On Tue, Nov 27, 2012 at 04:55:02PM +0300, MSal wrote:
On Mon, Nov 26, 2012 at 12:15:46AM +0300, MSal wrote:
On Sat, Nov 24, 2012 at 07:00:10PM +0100, Tom Gundersen wrote:
On Nov 23, 2012 12:21 AM, "MSal" <msal@tormail.org> wrote:
I asked about this in the forum. But it looks like this is a better place to discuss systemd-related issues.
If I login to user1 or user2 then try to play audio which requires access to /dev/snd/* , proper access to the logged in user is set by the session and everything works correctly.
But, if I login to user1 then su to user2, audio wouldn't work because access permissions are assigned to the session user only (user1).
Any idea how to fix this issue?
Could you elaborate a bit on what you are trying to do? (there might be a better way without using 'su'.
The behaviour you are getting is by design, so there is nothing really to fix. However, you can of course make the system behave the way you want:
Either, assign your devices to the audio group and the same with your users.
.....
Or add systemd_pam to the su pam file. This will create a new session for you when you use su and should therefore adjust the ACLs accordingly.
pam_systemd is exactly what I was looking for. It works with systemd's/logind's upstream behaviour instead of working around it.
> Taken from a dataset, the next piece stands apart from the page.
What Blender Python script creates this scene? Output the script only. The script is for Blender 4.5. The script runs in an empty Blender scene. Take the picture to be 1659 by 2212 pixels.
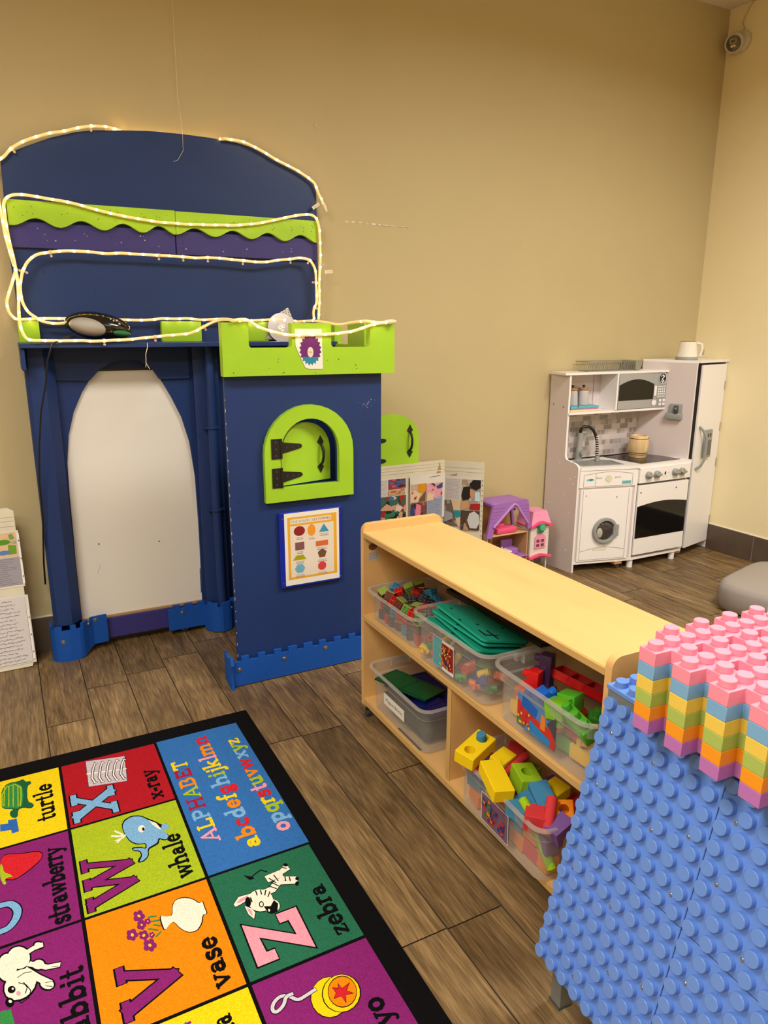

For reference, I added the following 2 lines to both /etc/pam.d/su{,-l} as I want a unified behaviour for all su invocations. Both files are backup which is an added plus:
session required pam_loginuid.so session required pam_systemd.so kill-session-processes=1
Warning: This will break su in already-open sessions. Note: "pam_loginuid.so" is an absolute requirement for this use-case not just a recommendation.
Check out `man 8 pam_systemd` and `man 8 pam_loginuid` for more info.
I spoke too soon. This doesn't work within X or tmux. su fails with a PAM_SESSION_ERR message:
su: cannot not open session: Cannot make/remove an entry for the specified session
I think pts/<int> is for some reason considered an invalid argument for tty. See logging output below.
I first enabled debugging:
-session required pam_systemd.so kill-session-processes=1 +session required pam_systemd.so kill-session-processes=1 debug=1
Then tried both cases:
1) logs from the tty case which works:
Nov 27 13:28:21 arch64 su[31178]: pam_systemd(su:session): Asking logind to create session: uid=0 pid=31178 service=su type=tty class=user seat=seat0 vtnr=2 tty=tty2 display= remote=no remote_user=user remote_host= Nov 27 13:28:21 arch64 systemd-logind[955]: New session 47 of user root. Nov 27 13:28:21 arch64 su[31178]: pam_systemd(su:session): Reply from logind: id=47 object_path=/org/freedesktop/login1/session/47 runtime_path=/run/user/0 session_fd=6 seat=seat0 vtnr=2
2) logs from within X or tmux where su fails at session creation:
Nov 27 13:29:21 arch64 su[31740]: pam_systemd(su:session): Asking logind to create session: uid=0 pid=31740 service=su type=tty class=user seat=seat0 vtnr=2 tty=pts/3 display= remote=no remote_user=user remote_host= Nov 27 13:29:21 arch64 su[31740]: pam_systemd(su:session): Failed to create session: Invalid argument
The only difference is (tty=tty2) vs (tty=pts/3).
fwiw, this is fixed in 196. Access seems to be revoked mid-session sometimes for some reason. But `su $USER` fixes that(by creating a new session). I hope systemd/logind will get more mature with time so users wouldn't have to live with those quirks.